Scene modeling code data
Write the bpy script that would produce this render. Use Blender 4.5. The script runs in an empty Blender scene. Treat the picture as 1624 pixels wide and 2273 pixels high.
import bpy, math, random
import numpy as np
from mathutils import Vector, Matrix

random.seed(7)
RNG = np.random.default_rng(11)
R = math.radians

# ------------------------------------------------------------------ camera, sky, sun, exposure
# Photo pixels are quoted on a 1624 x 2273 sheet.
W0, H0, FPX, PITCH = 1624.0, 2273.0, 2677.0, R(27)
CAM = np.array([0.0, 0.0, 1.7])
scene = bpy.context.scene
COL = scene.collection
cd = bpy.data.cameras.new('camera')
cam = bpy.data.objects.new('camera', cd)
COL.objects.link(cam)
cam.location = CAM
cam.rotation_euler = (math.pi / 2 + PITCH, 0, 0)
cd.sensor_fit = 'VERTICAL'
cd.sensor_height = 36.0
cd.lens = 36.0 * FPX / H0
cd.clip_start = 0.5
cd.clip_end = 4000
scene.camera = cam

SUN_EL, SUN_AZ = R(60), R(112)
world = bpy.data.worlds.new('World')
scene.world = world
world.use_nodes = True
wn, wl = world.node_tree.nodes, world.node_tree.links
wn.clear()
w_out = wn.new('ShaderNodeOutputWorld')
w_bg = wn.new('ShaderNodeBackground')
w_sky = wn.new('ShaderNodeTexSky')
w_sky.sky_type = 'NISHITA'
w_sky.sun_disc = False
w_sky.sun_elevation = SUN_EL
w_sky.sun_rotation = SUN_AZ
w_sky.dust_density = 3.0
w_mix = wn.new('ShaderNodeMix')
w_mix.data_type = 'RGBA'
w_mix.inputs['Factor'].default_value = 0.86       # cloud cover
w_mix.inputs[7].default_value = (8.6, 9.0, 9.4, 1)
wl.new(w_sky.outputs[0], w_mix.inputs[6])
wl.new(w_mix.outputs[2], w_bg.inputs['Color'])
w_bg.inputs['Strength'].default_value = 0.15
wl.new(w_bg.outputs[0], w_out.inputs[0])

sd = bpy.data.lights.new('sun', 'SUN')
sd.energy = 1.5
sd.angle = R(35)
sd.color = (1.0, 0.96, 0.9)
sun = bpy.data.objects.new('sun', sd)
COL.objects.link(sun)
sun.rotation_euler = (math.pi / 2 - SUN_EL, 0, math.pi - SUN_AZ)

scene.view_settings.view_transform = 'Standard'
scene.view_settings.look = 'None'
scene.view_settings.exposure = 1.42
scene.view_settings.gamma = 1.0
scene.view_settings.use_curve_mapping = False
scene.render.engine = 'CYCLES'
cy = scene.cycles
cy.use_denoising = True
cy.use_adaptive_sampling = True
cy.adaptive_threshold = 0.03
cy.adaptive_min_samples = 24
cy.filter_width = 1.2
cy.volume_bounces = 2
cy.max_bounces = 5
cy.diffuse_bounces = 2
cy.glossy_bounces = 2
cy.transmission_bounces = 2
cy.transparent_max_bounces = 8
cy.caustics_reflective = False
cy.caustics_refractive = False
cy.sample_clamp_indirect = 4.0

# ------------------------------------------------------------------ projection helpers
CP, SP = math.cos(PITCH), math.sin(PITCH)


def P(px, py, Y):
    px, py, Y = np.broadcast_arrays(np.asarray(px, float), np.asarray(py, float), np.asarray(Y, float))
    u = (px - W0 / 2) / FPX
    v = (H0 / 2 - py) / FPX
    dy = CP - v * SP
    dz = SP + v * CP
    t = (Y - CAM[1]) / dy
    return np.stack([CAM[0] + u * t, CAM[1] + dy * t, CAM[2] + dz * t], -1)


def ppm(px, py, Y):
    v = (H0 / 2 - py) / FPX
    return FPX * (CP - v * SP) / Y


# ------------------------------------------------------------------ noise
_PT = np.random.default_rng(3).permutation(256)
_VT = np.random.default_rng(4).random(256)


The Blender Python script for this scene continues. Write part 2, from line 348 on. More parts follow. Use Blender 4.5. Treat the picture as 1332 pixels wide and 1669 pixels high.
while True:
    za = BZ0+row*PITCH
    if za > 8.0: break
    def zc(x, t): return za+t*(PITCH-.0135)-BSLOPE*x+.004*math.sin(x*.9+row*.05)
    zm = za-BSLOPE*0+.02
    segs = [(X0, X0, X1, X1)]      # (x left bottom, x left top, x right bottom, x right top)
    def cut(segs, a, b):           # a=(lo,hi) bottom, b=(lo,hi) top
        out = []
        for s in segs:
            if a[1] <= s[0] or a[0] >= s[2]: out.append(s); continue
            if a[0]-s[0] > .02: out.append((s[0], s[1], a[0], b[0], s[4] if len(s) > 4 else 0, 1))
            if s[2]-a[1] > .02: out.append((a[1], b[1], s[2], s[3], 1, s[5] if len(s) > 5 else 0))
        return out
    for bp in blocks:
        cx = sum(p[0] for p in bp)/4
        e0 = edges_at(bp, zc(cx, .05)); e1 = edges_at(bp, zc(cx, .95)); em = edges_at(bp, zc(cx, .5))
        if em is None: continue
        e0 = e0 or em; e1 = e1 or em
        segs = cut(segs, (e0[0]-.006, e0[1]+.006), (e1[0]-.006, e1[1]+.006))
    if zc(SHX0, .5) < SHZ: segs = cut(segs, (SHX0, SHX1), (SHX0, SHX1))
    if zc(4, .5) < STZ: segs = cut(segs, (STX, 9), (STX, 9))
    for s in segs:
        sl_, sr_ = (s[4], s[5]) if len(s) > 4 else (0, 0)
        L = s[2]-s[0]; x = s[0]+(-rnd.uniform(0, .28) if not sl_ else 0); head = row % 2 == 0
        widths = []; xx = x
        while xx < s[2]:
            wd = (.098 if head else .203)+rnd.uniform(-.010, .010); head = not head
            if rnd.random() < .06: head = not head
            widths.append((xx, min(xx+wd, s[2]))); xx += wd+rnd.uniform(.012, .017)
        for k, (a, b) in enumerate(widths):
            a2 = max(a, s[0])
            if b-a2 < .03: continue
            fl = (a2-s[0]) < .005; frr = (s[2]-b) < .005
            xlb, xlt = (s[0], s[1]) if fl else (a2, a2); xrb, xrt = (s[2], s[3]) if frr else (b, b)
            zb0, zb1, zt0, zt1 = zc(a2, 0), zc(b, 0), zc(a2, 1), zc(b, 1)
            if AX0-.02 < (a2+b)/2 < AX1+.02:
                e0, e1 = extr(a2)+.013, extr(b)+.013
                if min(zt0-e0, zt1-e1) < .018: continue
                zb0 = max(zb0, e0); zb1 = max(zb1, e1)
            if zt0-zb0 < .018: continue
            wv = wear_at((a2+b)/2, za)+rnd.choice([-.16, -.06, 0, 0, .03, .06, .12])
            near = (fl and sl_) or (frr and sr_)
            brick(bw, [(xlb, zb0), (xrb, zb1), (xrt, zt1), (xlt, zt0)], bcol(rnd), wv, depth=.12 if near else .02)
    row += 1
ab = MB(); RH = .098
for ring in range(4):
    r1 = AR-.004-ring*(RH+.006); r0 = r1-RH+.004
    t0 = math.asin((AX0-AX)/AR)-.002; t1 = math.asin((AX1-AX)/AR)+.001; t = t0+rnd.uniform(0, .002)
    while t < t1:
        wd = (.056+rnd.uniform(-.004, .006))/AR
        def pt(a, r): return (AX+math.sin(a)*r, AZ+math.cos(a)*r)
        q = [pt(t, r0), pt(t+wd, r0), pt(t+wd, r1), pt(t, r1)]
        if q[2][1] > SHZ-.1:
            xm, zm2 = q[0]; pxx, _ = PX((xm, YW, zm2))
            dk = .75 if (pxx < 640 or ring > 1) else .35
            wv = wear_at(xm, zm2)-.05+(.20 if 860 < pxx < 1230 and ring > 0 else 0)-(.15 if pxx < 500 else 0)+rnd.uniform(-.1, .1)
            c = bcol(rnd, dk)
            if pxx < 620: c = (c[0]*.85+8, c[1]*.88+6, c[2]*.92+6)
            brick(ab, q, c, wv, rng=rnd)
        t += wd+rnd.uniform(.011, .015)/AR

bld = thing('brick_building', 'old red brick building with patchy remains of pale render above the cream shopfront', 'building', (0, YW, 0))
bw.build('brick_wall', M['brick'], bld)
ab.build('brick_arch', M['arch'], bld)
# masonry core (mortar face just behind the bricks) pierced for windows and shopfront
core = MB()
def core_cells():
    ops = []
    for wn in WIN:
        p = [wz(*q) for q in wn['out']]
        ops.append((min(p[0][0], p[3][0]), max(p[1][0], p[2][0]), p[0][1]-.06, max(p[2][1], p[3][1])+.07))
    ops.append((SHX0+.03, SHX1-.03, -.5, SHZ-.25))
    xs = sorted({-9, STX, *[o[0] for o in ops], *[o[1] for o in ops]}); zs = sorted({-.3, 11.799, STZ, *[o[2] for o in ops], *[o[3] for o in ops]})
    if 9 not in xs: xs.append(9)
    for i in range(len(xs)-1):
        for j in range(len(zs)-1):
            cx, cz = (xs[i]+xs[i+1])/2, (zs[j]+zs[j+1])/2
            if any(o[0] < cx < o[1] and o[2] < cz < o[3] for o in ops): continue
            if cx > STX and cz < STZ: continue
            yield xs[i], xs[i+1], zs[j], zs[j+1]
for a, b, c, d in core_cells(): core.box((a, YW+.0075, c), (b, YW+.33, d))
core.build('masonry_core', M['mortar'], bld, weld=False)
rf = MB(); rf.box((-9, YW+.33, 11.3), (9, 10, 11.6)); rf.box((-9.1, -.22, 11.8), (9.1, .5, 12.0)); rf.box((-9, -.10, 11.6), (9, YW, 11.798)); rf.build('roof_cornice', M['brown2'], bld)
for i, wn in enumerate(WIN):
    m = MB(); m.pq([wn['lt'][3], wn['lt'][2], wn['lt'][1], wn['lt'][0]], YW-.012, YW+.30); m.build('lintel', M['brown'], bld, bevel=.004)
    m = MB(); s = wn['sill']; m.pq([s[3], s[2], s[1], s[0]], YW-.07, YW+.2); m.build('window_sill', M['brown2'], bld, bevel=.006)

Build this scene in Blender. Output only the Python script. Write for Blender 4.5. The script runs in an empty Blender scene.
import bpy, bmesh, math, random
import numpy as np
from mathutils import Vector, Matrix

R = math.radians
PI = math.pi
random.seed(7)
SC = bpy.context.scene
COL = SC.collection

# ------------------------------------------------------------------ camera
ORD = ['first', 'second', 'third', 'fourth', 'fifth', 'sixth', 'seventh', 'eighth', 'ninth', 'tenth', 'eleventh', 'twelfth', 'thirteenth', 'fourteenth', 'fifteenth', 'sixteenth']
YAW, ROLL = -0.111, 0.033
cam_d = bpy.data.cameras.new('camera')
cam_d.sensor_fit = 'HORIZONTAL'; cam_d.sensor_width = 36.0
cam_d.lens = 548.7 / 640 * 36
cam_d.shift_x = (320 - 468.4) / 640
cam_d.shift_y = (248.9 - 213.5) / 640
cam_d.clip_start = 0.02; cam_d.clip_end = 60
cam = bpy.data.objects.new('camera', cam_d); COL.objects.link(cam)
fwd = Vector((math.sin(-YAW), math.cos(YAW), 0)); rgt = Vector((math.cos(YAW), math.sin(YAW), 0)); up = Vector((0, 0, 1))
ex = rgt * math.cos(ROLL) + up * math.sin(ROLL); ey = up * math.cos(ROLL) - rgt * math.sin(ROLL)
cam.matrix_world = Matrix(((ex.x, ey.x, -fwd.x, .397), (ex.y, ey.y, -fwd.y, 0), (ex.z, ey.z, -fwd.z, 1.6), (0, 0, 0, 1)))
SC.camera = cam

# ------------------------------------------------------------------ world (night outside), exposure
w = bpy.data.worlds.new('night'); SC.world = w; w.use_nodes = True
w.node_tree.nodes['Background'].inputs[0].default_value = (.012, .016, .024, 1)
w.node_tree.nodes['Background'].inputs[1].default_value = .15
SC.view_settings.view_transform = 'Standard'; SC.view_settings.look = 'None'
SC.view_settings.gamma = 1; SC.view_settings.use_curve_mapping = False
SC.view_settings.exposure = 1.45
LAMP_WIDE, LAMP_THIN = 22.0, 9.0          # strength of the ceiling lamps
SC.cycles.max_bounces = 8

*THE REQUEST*
Take the lines from the start of the records through the line holding "scene.camera = cam", both included, and please print them exactly, with nothing else.

*CORRECT ANSWER*
Write the bpy script that would produce this render. Use Blender 4.5. The script runs in an empty Blender scene. Treat the picture as 1624 pixels wide and 2273 pixels high.
import bpy, math, random
import numpy as np
from mathutils import Vector, Matrix

random.seed(7)
RNG = np.random.default_rng(11)
R = math.radians

# ------------------------------------------------------------------ camera, sky, sun, exposure
# Photo pixels are quoted on a 1624 x 2273 sheet.
W0, H0, FPX, PITCH = 1624.0, 2273.0, 2677.0, R(27)
CAM = np.array([0.0, 0.0, 1.7])
scene = bpy.context.scene
COL = scene.collection
cd = bpy.data.cameras.new('camera')
cam = bpy.data.objects.new('camera', cd)
COL.objects.link(cam)
cam.location = CAM
cam.rotation_euler = (math.pi / 2 + PITCH, 0, 0)
cd.sensor_fit = 'VERTICAL'
cd.sensor_height = 36.0
cd.lens = 36.0 * FPX / H0
cd.clip_start = 0.5
cd.clip_end = 4000
scene.camera = cam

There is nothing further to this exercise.